Take it to the streets.

You know what my favorite kind of BBQ is? The kind that comes to me. Whether it’s a food truck parked nearby or a joint with free delivery, the ribs and potato salad that I don’t have to seek out are the winners for me. You’ve got to get out there.

You’ve got to bring it to the people, baby.

A hefty amount of behind-the-computer work goes on when building your freelance career… but if you don’t pull yourself away from your desk and literally put yourself out there, you’re going to miss out on a ton of clients.

While a huge job with a popular firm hundreds of miles away sounds exciting, the truth is that some of the most ideal clients are right in your own community.

Who’s got a painfully out-of-date website… or even no website at all?
Who would benefit from a monthly newsletter or revamped logo?

Once you isolate some solid potential clients, snag yourself some sweet business cards (I love Moo.com), put on an outfit that represents your personality and professional style, and go visit these people. Look them in the eye, shake their hands firmly, and give them your elevator pitch.

Let potential clients know who you are, what you do, and how you can help them.

Conferences

A lot can be said for exchanging knowledge. A BBQ competition may not be a place for sharing secret ingredients, but it is a place where passionate experts come together to compare techniques and share the love of their trade.

You can score a similar experience by attending a conference. These gatherings are full of people (just like you!) who are ready to learn and eager to collect connections. If you have the experience, and the opportunity is available, presenting at one of these events is a fantastic chance for instant visibility and credibility. People have respect for the presenters, and that will carry over into your work.

Entrepreneurial and tech conferences are obvious choices, but don’t forget to think about your niche. If you’re a writer specializing in sports and athletics, attend gatherings within that scope. You never know who’s going to need you.

Meetups

Seek out other entrepreneurs in your field and join any local meetups they hold. Word of mouth is a powerful thing, and if someone can’t fit a client into their schedule, they’ll need someone to refer them to. Wouldn’t it be awesome if that person were you?

Virtually get out there.

While the thought of cold-emailing or calling someone can be intimidating, it can also be successful. Just like when you walk through the door of a business, you’ve got to show them what you provide and how you can solve their problems… but make sure you sound human. You don’t want to get filed in the spam folder.

In the meantime…

Productive patience pays off. (I should probably trademark that or something.)

The very best BBQ takes time. The most experienced grill masters know to lovingly monitor the meat as it smokes to perfection… but do you think they’re napping in hammocks while they wait? Nope. They’re simmering sauces, baking beans, and whipping up coleslaw that will perfectly compliment the finished product.

Same goes for freelancing. There’s going to be a period of waiting. Waiting for clients to call, waiting for opportunities to arise. Use this time for preparation instead of Netflix marathons. This is an ideal time to take care of administrative tasks like contract creation and accounting.
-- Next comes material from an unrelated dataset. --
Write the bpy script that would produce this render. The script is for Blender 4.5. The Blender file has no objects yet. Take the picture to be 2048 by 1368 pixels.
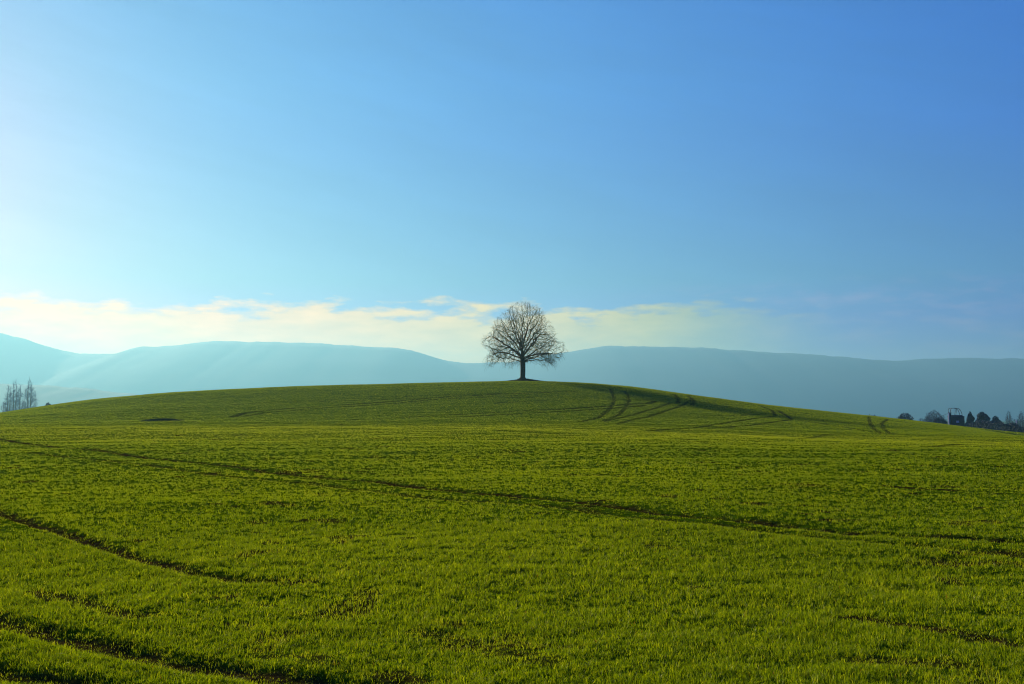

Ensure that, when the time comes, you’ll have the perfect plate of services to serve up to your client.

The main point I want to emphasize is that clients are not going to magically come to you. Figuring out how to get freelance work is a task that will need to be personalized to your business and researched heavily… by you.

Provide a high-quality product and seek out high-quality clients… the kind who will stick with you and generate work over an extended period of time.

Then you’ll be able to take me out for a plate of pulled pork and cornbread so I can finally stop talking about it.